9 Aralık 2012 Pazar

İçkilerin atası bira

İnsanoğlunun yaptığı ilk alkollü içecek olan biranın geçmişi Sümerliler dönemine kadar uzanmakta. Tahıldan elde ettikleri bu alkollü içecek mikrop barındırmadığı için bir nevi sıvı ekmek olarak kullanılırken, günümüzde her bütçeye hitap eden bir halk içkisi.

Geçtiğimiz aylarda Asmalımescit North Shield’de gerçekleşen bir bira paneline jüri üyesi olarak katılma fırsatı buldum. Panelin birinci bölümünde yurtiçi piyasada tüketicilere sunulan pilsen tipte dokuz bira değerlendirildi; ikinci bölümde ise farklı stillerde üretilmiş dünyanın önde gelen biraları tadım yapılarak karşılaştırmalı olarak yorumlandı.
Ülkemiz bira pazarında nitelikten ziyade nicelik ön planda; birçok bira markası var ama biraların yüzde doksan beşi pilsen tipi bira. Oysaki pilsen birasının Çek Cumhuriyeti’nin Plzen kentinde keşfedildiğini; ale ve lager ana kategorilerindeki onlarca çeşit biradan bir lager türü olduğunu bilenlerin sayısı fazla değil. Durum böyle olunca Türk bira severlerine hitap etmesi açısından panelde pilsen tipi biralar değerlendirildi. Panelde yurtiçi piyasada tüketicilere sunulan dokuz pilsen tipte biranın renk, koku ve tat kriterlerine göre kör tadımı yapıldı. Biranın dört ana bileşeni malt, şerbetçiotu, alkol ve su içeren biralar ön sıralarda yer alırken glikoz şurubu ve pirinç katılmış biralar (Efes, Miller) sıralamada sonlarda kaldı.
Pilsen biranın anavatanının temsilcisi Czech Budweiser Budvar panelin lideri olurken, ikinci ve üçüncülüğü ülkemizde üretilen Alman birası Beck’s ve Hollanda birası Amstel aldı. Glikoz şurubu içermeyen Türk birası Bomonti ile Beck’s tat kategorisinde kişisel favorilerimdi; Amstel’in kokusunu, Czech Budweiser Budvar’ın ise rengini beğendim.

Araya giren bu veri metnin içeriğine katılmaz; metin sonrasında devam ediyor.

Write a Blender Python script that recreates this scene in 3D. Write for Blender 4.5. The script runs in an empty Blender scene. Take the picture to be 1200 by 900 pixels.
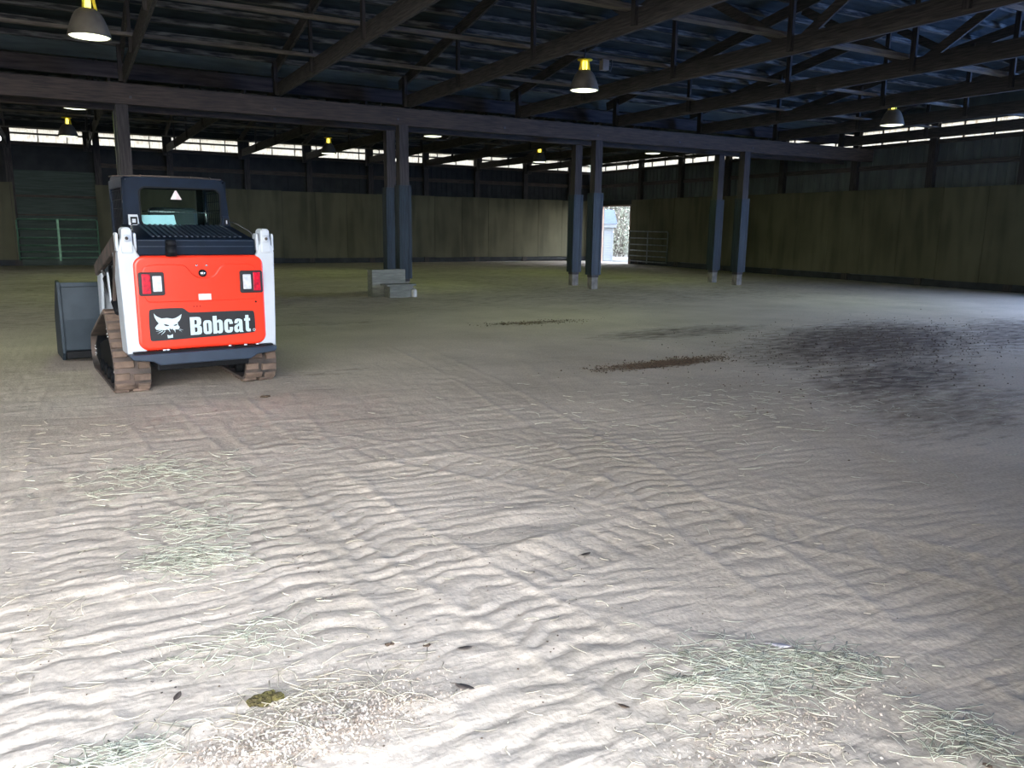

Eğer eski Tekel birası halen üretiliyor olsaydı, paneldeki pilsenler içinde dikkat çekici bir performans göstereceğine de yürekten inanıyorum.

Panelin en keyifli bölümü dünyanın dört bir yanından gelen on dört biranın tadımıydı. North Shield’in ithal ettiği Amerikan biraları Brookyln Lager ve Brookyln Brown Ale hoş olsa da Almanya’dan ithal edilen Bavyera biralarının tadı bambaşkaydı. Bavyeralılarca buğday birasının (weizenbier) panteon’u kabul edilen Weisses Bräuhaus’ta iki sene önce tazesini içtiğim Schneider’in buğday birasının bu sefer pastörize edilmiş hâliyle İstanbul’da karşılaştım.

‘Biranın tazesi makbuldür’ sözünü kanıtlarcasına içtiğim şişelenmiş bira Münih’teki gibi olmasa da panelde içilen biraların en damak çatlatanıydı. Lezzetli tatlıların eşlikçisi yüksek alkolü Schneider Aventinus Tap 7 de en az Schneider weizenbier Tap 6 kadar muhteşemdi.
Panelin ikinci bölümündeki favorim ise isli bira Aecht Schlenkerla Rauchbier’di. Teoman Bey’in ‘bu birayla menemen çok iyi gider’ tavsiyesi panelin en ilginç saptamasıydı. Yüksek alkollü strong ale Belçika biraları Duvel, Chimay ve Amerikan biraları da paneldeki diğer üst düzey biralardı. Etkinlik tam sona erdi derken, Prag’da içtiğim Pilsner Urquell’in servis edilmesi ise benim için hoş bir sürpriz oldu.
Biranın o kadar çok çeşidi var ki; red ale, brown ale, buğday birası, Kölsch, Porter, Stout, Bock, Dunkel… Pilsen denizde sadece bir damla. Yerli üreticilerin daha kaliteli ve farklı biralar üretip, panelde rastladığım bira zenginliğinin market raflarına yansıması dileğiyle.